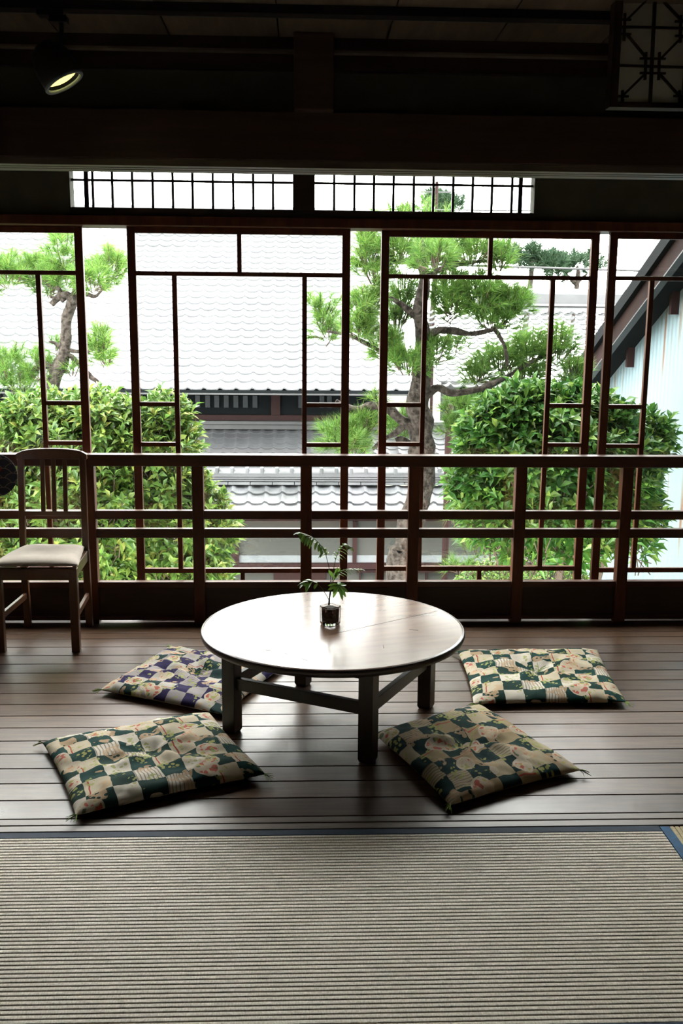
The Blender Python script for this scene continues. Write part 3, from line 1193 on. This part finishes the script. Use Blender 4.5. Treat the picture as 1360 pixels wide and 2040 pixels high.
def kbar(a, c, w=bw):
    pa, pb = atY(*a, YL+.008)-lo, atY(*c, YL+.008)-lo
    d = (pb-pa)
    nrm = Vector((-d.z, 0, d.x)).normalized()*w/2
    i = len(k.v)
    for yy in (yk-.003, yk+.003):
        for q in (pa-nrm, pb-nrm, pb+nrm, pa+nrm):
            k.v.append((q.x, yy, q.z))
    k.f += [(i, i+1, i+2, i+3), (i+7, i+6, i+5, i+4), (i, i+4, i+5, i+1), (i+1, i+5, i+6, i+2), (i+2, i+6, i+7, i+3), (i+3, i+7, i+4, i)]


kbar((1306, -8), (1296, 205), .0075)
kbar((1228, 52), (1370, 55), .005)
kbar((1228, 129), (1370, 133), .005)


def hash_(cx, cy, left=True, right=True):
    for dx in ([-14] if left else [])+([13] if right else []):
        kbar((cx+dx+1, cy-27), (cx+dx-1, cy+28), .0055)
    x0_ = cx-25 if left else cx-2
    x1_ = cx+26 if right else cx+2
    for dy in (-15, 14):
        kbar((x0_, cy+dy), (x1_, cy+dy+1), .0042)


hash_(1301, 130)
hash_(1232, 52, left=False)
hash_(1371, 56, right=False)
for hx, x0_, x1_ in ((1241, 1226, 1253), (1355, 1343, 1372)):
    kbar((hx, 179), (hx, 204), .0055)
    kbar((x0_, 190), (x1_, 191), .0042)
for a, c in (((1250, 67), (1288, 113)), ((1318, 115), (1360, 72)), ((1285, 147), (1243, 188)), ((1316, 147), (1356, 192)), ((1250, 38), (1292, -4)), ((1318, -4), (1362, 42))):
    kbar(a, c, .0050)
k.build('lattice', M['dark_wood'], lan)

# ================================================================== OUTSIDE
GZ = -3.4
struct(MB().box(-45, 45, 5.3, 80, GZ-.2, GZ).build('ground', M['ground']))


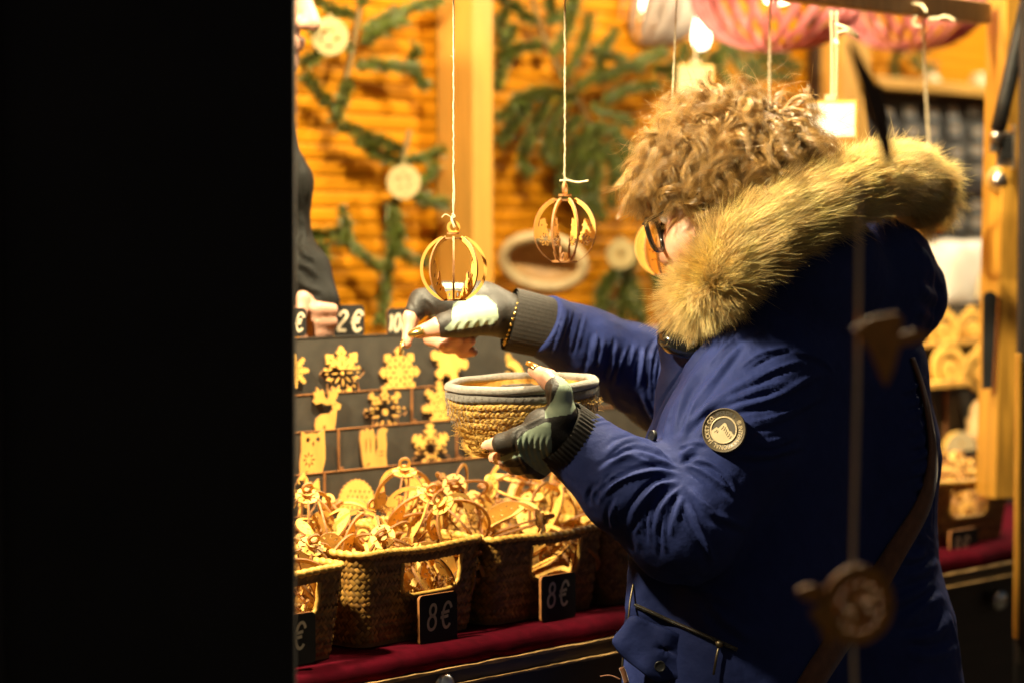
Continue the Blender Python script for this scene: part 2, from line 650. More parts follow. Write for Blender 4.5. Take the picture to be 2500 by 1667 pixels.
# ================================================================== FIR BOUGHS on the wall
def needles(Va, Vb, n, L, rad):
    """spiky needles along a twig from Va to Vb"""
    V, Fc = [], []
    ax = nrm(Vb - Va)
    p = nrm(np.cross(ax, [0, .9, .3])); q = np.cross(ax, p)
    for i in range(n):
        u = RNG.random()
        a = RNG.random() * 2 * pi
        rad_d = p * cos(a) + q * sin(a)
        b = Va + (Vb - Va) * u
        d = nrm(rad_d * .8 + ax * .75 + RNG.normal(0, .12, 3))
        l = L * RNG.uniform(.55, 1.25) * (1.05 - .45 * u)
        s = nrm(np.cross(d, RNG.normal(0, 1, 3))) * rad
        k = len(V)
        V += [b + s, b - s, b + d * l * .6 - s * .8, b + d * l * .6 + s * .8, b + d * l]
        Fc += [[k, k + 1, k + 2, k + 3], [k + 3, k + 2, k + 4]]
    return V, Fc


def bough(name, label, v, stem, twigs, L=.025):
    base = on_v(stem[0][0], stem[0][1], v)
    r = thing(name, label, 'fir bough', base, group='fir boughs pinned to the stall wall')
    nb, sb = MB(), MB()
    S = [on_v(x, y, v) for x, y in stem]
    sb.tube(smooth_curve(S, 20), .0045, 6)
    for tw in twigs:
        k = len(tw)
        pts = [on_v(x, y, v - .006 - .03 * i / k - random.uniform(0, .012)) for i, (x, y) in enumerate(tw)]
        P = smooth_curve(pts, 4 * k)
        sb.tube(P, .002, 5)
        for i in range(len(P) - 1):
            ln = np.linalg.norm(P[i + 1] - P[i])
            a, f = needles(P[i], P[i + 1], max(6, int(ln * 4200)), L, .0013)
            nb.add(a, f)
    part('stem', sb, M['bark'], r)
    part('needles', nb, M['needle'], r)
    return r


FV = WV - .035
bough('fir_bough', 'fir bough hanging at top left beside the vendor nose', FV, [(885, -40), (872, 60), (850, 170), (820, 300)], [
    [(885, 75), (960, 35), (1075, 0)], [(880, 110), (930, 75), (985, 50)], [(865, 160), (950, 160), (1020, 172)], [(1000, 165), (1016, 118)], [(1000, 172), (1038, 212)],
    [(862, 110), (800, 120), (742, 155)], [(850, 190), (838, 240), (822, 290)], [(835, 270), (790, 240), (748, 190)], [(870, 40), (800, 20), (760, -20)], [(800, 110), (770, 80), (750, 40)], [(875, 20), (905, -30)]])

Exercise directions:
Only the lines from the start of the entries above to the line containing "GZ-.2, GZ).build('ground', M['ground']))" are to be given again, exactly and with both ends included; pictures are excluded.

Response to the task:
The Blender Python script for this scene continues. Write part 3, from line 1193 on. This part finishes the script. Use Blender 4.5. Treat the picture as 1360 pixels wide and 2040 pixels high.
def kbar(a, c, w=bw):
    pa, pb = atY(*a, YL+.008)-lo, atY(*c, YL+.008)-lo
    d = (pb-pa)
    nrm = Vector((-d.z, 0, d.x)).normalized()*w/2
    i = len(k.v)
    for yy in (yk-.003, yk+.003):
        for q in (pa-nrm, pb-nrm, pb+nrm, pa+nrm):
            k.v.append((q.x, yy, q.z))
    k.f += [(i, i+1, i+2, i+3), (i+7, i+6, i+5, i+4), (i, i+4, i+5, i+1), (i+1, i+5, i+6, i+2), (i+2, i+6, i+7, i+3), (i+3, i+7, i+4, i)]


kbar((1306, -8), (1296, 205), .0075)
kbar((1228, 52), (1370, 55), .005)
kbar((1228, 129), (1370, 133), .005)


def hash_(cx, cy, left=True, right=True):
    for dx in ([-14] if left else [])+([13] if right else []):
        kbar((cx+dx+1, cy-27), (cx+dx-1, cy+28), .0055)
    x0_ = cx-25 if left else cx-2
    x1_ = cx+26 if right else cx+2
    for dy in (-15, 14):
        kbar((x0_, cy+dy), (x1_, cy+dy+1), .0042)


hash_(1301, 130)
hash_(1232, 52, left=False)
hash_(1371, 56, right=False)
for hx, x0_, x1_ in ((1241, 1226, 1253), (1355, 1343, 1372)):
    kbar((hx, 179), (hx, 204), .0055)
    kbar((x0_, 190), (x1_, 191), .0042)
for a, c in (((1250, 67), (1288, 113)), ((1318, 115), (1360, 72)), ((1285, 147), (1243, 188)), ((1316, 147), (1356, 192)), ((1250, 38), (1292, -4)), ((1318, -4), (1362, 42))):
    kbar(a, c, .0050)
k.build('lattice', M['dark_wood'], lan)

# ================================================================== OUTSIDE
GZ = -3.4
struct(MB().box(-45, 45, 5.3, 80, GZ-.2, GZ).build('ground', M['ground']))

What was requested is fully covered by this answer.